_Supplied information:_
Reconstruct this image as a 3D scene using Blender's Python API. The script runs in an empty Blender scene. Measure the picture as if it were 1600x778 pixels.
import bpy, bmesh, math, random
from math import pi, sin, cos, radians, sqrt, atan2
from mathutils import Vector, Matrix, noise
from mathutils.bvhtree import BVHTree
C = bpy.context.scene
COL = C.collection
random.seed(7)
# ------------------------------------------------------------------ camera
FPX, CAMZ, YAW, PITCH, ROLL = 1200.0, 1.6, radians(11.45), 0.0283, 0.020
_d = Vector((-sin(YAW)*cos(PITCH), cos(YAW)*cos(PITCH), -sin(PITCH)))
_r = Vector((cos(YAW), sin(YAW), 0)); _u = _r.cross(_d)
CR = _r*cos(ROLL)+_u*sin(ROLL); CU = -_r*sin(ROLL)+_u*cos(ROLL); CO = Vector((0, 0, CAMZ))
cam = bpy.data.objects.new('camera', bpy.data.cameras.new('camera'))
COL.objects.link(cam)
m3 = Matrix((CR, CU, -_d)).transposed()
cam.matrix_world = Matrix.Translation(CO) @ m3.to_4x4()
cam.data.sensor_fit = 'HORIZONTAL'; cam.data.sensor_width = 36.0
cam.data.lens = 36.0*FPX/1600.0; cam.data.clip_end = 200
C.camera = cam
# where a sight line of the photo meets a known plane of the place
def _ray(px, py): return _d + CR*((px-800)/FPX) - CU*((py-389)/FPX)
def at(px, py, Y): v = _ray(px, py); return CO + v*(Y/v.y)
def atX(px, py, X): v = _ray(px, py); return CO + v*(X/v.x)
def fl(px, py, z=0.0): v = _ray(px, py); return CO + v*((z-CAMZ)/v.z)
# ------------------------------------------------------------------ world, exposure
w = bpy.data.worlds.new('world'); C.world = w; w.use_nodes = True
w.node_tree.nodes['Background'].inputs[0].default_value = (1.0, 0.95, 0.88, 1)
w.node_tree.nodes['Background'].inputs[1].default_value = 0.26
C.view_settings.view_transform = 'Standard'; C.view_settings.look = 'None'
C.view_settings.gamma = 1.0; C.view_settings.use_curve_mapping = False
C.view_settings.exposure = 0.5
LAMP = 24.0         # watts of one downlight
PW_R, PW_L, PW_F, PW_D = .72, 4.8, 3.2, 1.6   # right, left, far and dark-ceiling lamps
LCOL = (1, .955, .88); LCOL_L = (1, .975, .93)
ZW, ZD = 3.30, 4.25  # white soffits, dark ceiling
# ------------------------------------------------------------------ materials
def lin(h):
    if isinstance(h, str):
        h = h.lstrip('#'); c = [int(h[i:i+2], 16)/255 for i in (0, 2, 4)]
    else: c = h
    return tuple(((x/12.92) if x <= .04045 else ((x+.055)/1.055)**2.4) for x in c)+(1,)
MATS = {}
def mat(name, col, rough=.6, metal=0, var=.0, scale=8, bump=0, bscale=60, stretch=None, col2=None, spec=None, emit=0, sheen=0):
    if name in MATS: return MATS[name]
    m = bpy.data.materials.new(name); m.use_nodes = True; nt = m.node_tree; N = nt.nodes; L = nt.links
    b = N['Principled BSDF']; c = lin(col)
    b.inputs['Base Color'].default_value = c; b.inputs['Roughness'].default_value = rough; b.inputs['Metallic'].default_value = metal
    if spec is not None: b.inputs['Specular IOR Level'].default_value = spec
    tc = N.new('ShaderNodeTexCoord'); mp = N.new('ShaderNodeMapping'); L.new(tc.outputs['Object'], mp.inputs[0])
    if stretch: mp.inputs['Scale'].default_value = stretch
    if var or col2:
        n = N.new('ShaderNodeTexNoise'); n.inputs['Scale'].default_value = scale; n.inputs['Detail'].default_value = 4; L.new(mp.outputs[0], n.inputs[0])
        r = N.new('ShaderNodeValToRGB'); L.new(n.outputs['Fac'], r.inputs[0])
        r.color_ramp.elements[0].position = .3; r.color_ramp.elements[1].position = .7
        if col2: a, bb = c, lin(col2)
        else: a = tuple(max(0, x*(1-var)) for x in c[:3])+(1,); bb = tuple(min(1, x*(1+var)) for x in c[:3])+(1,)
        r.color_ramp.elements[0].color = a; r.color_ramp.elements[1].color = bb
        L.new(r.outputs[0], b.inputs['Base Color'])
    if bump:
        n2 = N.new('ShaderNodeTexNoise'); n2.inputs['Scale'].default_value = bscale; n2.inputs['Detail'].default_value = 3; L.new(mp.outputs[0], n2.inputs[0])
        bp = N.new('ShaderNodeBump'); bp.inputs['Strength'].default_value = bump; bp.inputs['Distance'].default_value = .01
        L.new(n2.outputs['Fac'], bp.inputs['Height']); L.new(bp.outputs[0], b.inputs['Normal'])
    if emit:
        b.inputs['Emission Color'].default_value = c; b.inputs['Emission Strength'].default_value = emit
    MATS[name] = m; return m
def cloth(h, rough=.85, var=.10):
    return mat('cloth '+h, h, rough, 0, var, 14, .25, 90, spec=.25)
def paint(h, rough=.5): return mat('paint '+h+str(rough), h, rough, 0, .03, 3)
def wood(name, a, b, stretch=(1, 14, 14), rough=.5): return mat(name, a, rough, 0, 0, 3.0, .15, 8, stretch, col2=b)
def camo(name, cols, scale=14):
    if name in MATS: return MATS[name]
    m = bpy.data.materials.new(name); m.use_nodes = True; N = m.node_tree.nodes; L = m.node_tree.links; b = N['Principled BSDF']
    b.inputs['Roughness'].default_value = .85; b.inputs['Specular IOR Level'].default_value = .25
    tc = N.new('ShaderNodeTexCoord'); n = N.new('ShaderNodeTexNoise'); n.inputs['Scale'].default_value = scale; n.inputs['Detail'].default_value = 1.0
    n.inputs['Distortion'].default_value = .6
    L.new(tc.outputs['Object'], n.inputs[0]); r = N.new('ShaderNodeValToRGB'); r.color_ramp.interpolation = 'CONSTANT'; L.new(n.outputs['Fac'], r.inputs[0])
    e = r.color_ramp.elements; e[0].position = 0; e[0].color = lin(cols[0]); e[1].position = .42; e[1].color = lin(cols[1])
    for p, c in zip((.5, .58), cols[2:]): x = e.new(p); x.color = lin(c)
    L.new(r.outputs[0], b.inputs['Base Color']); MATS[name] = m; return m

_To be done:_
Working from the material above, retype it in its entirety without change.

_Answer for this exercise:_
Reconstruct this image as a 3D scene using Blender's Python API. The script runs in an empty Blender scene. Measure the picture as if it were 1600x778 pixels.
import bpy, bmesh, math, random
from math import pi, sin, cos, radians, sqrt, atan2
from mathutils import Vector, Matrix, noise
from mathutils.bvhtree import BVHTree
C = bpy.context.scene
COL = C.collection
random.seed(7)
# ------------------------------------------------------------------ camera
FPX, CAMZ, YAW, PITCH, ROLL = 1200.0, 1.6, radians(11.45), 0.0283, 0.020
_d = Vector((-sin(YAW)*cos(PITCH), cos(YAW)*cos(PITCH), -sin(PITCH)))
_r = Vector((cos(YAW), sin(YAW), 0)); _u = _r.cross(_d)
CR = _r*cos(ROLL)+_u*sin(ROLL); CU = -_r*sin(ROLL)+_u*cos(ROLL); CO = Vector((0, 0, CAMZ))
cam = bpy.data.objects.new('camera', bpy.data.cameras.new('camera'))
COL.objects.link(cam)
m3 = Matrix((CR, CU, -_d)).transposed()
cam.matrix_world = Matrix.Translation(CO) @ m3.to_4x4()
cam.data.sensor_fit = 'HORIZONTAL'; cam.data.sensor_width = 36.0
cam.data.lens = 36.0*FPX/1600.0; cam.data.clip_end = 200
C.camera = cam
# where a sight line of the photo meets a known plane of the place
def _ray(px, py): return _d + CR*((px-800)/FPX) - CU*((py-389)/FPX)
def at(px, py, Y): v = _ray(px, py); return CO + v*(Y/v.y)
def atX(px, py, X): v = _ray(px, py); return CO + v*(X/v.x)
def fl(px, py, z=0.0): v = _ray(px, py); return CO + v*((z-CAMZ)/v.z)
# ------------------------------------------------------------------ world, exposure
w = bpy.data.worlds.new('world'); C.world = w; w.use_nodes = True
w.node_tree.nodes['Background'].inputs[0].default_value = (1.0, 0.95, 0.88, 1)
w.node_tree.nodes['Background'].inputs[1].default_value = 0.26
C.view_settings.view_transform = 'Standard'; C.view_settings.look = 'None'
C.view_settings.gamma = 1.0; C.view_settings.use_curve_mapping = False
C.view_settings.exposure = 0.5
LAMP = 24.0         # watts of one downlight
PW_R, PW_L, PW_F, PW_D = .72, 4.8, 3.2, 1.6   # right, left, far and dark-ceiling lamps
LCOL = (1, .955, .88); LCOL_L = (1, .975, .93)
ZW, ZD = 3.30, 4.25  # white soffits, dark ceiling
# ------------------------------------------------------------------ materials
def lin(h):
    if isinstance(h, str):
        h = h.lstrip('#'); c = [int(h[i:i+2], 16)/255 for i in (0, 2, 4)]
    else: c = h
    return tuple(((x/12.92) if x <= .04045 else ((x+.055)/1.055)**2.4) for x in c)+(1,)
MATS = {}
def mat(name, col, rough=.6, metal=0, var=.0, scale=8, bump=0, bscale=60, stretch=None, col2=None, spec=None, emit=0, sheen=0):
    if name in MATS: return MATS[name]
    m = bpy.data.materials.new(name); m.use_nodes = True; nt = m.node_tree; N = nt.nodes; L = nt.links
    b = N['Principled BSDF']; c = lin(col)
    b.inputs['Base Color'].default_value = c; b.inputs['Roughness'].default_value = rough; b.inputs['Metallic'].default_value = metal
    if spec is not None: b.inputs['Specular IOR Level'].default_value = spec
    tc = N.new('ShaderNodeTexCoord'); mp = N.new('ShaderNodeMapping'); L.new(tc.outputs['Object'], mp.inputs[0])
    if stretch: mp.inputs['Scale'].default_value = stretch
    if var or col2:
        n = N.new('ShaderNodeTexNoise'); n.inputs['Scale'].default_value = scale; n.inputs['Detail'].default_value = 4; L.new(mp.outputs[0], n.inputs[0])
        r = N.new('ShaderNodeValToRGB'); L.new(n.outputs['Fac'], r.inputs[0])
        r.color_ramp.elements[0].position = .3; r.color_ramp.elements[1].position = .7
        if col2: a, bb = c, lin(col2)
        else: a = tuple(max(0, x*(1-var)) for x in c[:3])+(1,); bb = tuple(min(1, x*(1+var)) for x in c[:3])+(1,)
        r.color_ramp.elements[0].color = a; r.color_ramp.elements[1].color = bb
        L.new(r.outputs[0], b.inputs['Base Color'])
    if bump:
        n2 = N.new('ShaderNodeTexNoise'); n2.inputs['Scale'].default_value = bscale; n2.inputs['Detail'].default_value = 3; L.new(mp.outputs[0], n2.inputs[0])
        bp = N.new('ShaderNodeBump'); bp.inputs['Strength'].default_value = bump; bp.inputs['Distance'].default_value = .01
        L.new(n2.outputs['Fac'], bp.inputs['Height']); L.new(bp.outputs[0], b.inputs['Normal'])
    if emit:
        b.inputs['Emission Color'].default_value = c; b.inputs['Emission Strength'].default_value = emit
    MATS[name] = m; return m
def cloth(h, rough=.85, var=.10):
    return mat('cloth '+h, h, rough, 0, var, 14, .25, 90, spec=.25)
def paint(h, rough=.5): return mat('paint '+h+str(rough), h, rough, 0, .03, 3)
def wood(name, a, b, stretch=(1, 14, 14), rough=.5): return mat(name, a, rough, 0, 0, 3.0, .15, 8, stretch, col2=b)
def camo(name, cols, scale=14):
    if name in MATS: return MATS[name]
    m = bpy.data.materials.new(name); m.use_nodes = True; N = m.node_tree.nodes; L = m.node_tree.links; b = N['Principled BSDF']
    b.inputs['Roughness'].default_value = .85; b.inputs['Specular IOR Level'].default_value = .25
    tc = N.new('ShaderNodeTexCoord'); n = N.new('ShaderNodeTexNoise'); n.inputs['Scale'].default_value = scale; n.inputs['Detail'].default_value = 1.0
    n.inputs['Distortion'].default_value = .6
    L.new(tc.outputs['Object'], n.inputs[0]); r = N.new('ShaderNodeValToRGB'); r.color_ramp.interpolation = 'CONSTANT'; L.new(n.outputs['Fac'], r.inputs[0])
    e = r.color_ramp.elements; e[0].position = 0; e[0].color = lin(cols[0]); e[1].position = .42; e[1].color = lin(cols[1])
    for p, c in zip((.5, .58), cols[2:]): x = e.new(p); x.color = lin(c)
    L.new(r.outputs[0], b.inputs['Base Color']); MATS[name] = m; return m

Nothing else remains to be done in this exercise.